Sul Codice della Strada e il targare le biciclette possiamo (per ora) tirare un sospiro di sollievo. Il ministro delle Infrastrutture e dei Trasporti Matteo Salvini, infatti, ha precisato che l’annunciato obbligo di casco, targa, assicurazione e frecce riguarderà solo i monopattini elettrici, non le due ruote lente. L’errata corrige (chiamiamola così) è arrivata tramite un’intervista che il ministro ha rilasciato al quotidiano Libero.
La precisazione tramite un’intervista e non un comunicato stampa del Mit
Certo, sarebbe stato meglio che questa precisazione fosse passata attraverso i canali ufficiali come ad esempio la classica nota stampa o, perché no (?), un comunicato stampa vero e proprio a cura dell’Ufficio di Comunicazione del Ministero delle Infrastrutture e dei Trasporti (MIT). Nota e comunicato stampa, peraltro, sono prodotti simili ma non uguali in tutto e per tutto (e potrei anche spiegarvi il il perché) , ma.. insomma… una leva di comunicazione istituzionale andava comunque azionata. Un’osservazione non puntigliosa come si può pensare a una prima lettura, ma di sostanza e a cura del quotidiano Bikeitalia.it. Un prurito giornalistico su cui sono tutto sommato d’accordo. E’ anche vero che il giorno l’intervento del ministro l’articolo sul sito dello stesso Mit risultava depurato della parte legata alle biciclette.
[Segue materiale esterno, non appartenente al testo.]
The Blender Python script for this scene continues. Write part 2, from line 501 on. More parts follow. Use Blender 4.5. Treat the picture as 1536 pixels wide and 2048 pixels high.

Il testo ‘definitivo’ del Mit
«La legge conterrà un pacchetto di norme dedicate alla micromobilità: casco obbligatorio e contrassegno identificativo per i monopattini oltre all’assicurazione. Per questi veicoli inoltre sanzioni pesanti per la sosta selvaggia e per la guida contromano».
Chi piange e chi ride
Monopattini spenti. Insomma, come (non) si legge… le bici escono di corsa dal testo e dentro rimangono incardinati, anzi impallinati, soltanto i monopattini elettrici, mai come in questi ultimi mesi al centro di un dibattito sulla sicurezza stradale con prese di posizione perlomeno o discutibili. Come ho già ribadito più volte, non è il mezzo che uccide o che mette in pericolo, ma la sua condotta su strada: far mettere mantello e armatura a chi guida e assimilare il monopattino sempre più allo scooter significa solo sferrare un colpo basso alla micromobilità, non molto altro.
Esultano ciclisti, ciclomobilisti e costruttori. Nel frattempo associazioni, ciclisti e ciclombilisti tirano (per ora) un sospiro di sollievo. Ma non sono solo loro a farlo: c’è anche l’Ancma, l’Associazione Nazionale Ciclo Motociclo Accessori che peraltro aderisce a Confindustria. Infatti, appena uscita la notizia che le biciclette sarebbero state targate e assicurate i costruttori avevano subito espresso tutto i loro timore.
Più che timore, ancor meglio, una «forte preoccupazione», manifestata attraverso un comunicato stampa uscito a ridosso della notizia. Un testo con cui l’associazione prendeva posizione contro la proposta di introdurre assicurazione, targa, casco e frecce obbligatori per le biciclette. «Si tratta di misure che non vanno nella direzione di ottenere maggiore sicurezza, per la quale – si legge nel comunicato – serve un impegno strutturale ed educativo a tutela di chi utilizza la bicicletta, che è un utente debole della strada”.
Lo stesso presidente Ancma, Paolo Magri, spiegava come l’associazione avesse già inviato lo scorso marzo «una lettera dettagliata al ministro competente, attraverso la quale non solo abbiamo sottolineato il valore del comparto ciclo, che in Italia genera un volume d’affari di oltre 3,2 miliari di euro, ma abbiamo anche evidenziato che il nostro sarebbe l’unico Paese in Europa, dove tra l’altro l’utilizzo della bici è ampiamente più diffuso che in Italia, ad introdurre questi obblighi».
L’unione fa la forza
Tutto questo cosa ci insegna? Che l’unione fa la forza, osservazione ovvia se non banale. In un Paese storicamente diviso in Stati e staterelli, sempre alle prese con le proprie beghe di cortile, è bastato che le Associazioni di categoria si compattassero a testuggine per dire ‘no grazie’ a un provvedimento che sarebbe stato davvero unico nel suo genere. Ribellarsi tutti insieme a questa ‘attenzione’ viscerale e allo stesso tempo controproducente. Un provvedimento che non avrebbe tutelato affatto il nascituro pedalatore urbano, piuttosto lo avrebbe gettato tra i pericolosi mulinelli del fiume di auto che ogni giorno strangolano, loro sì, le nostre amate città.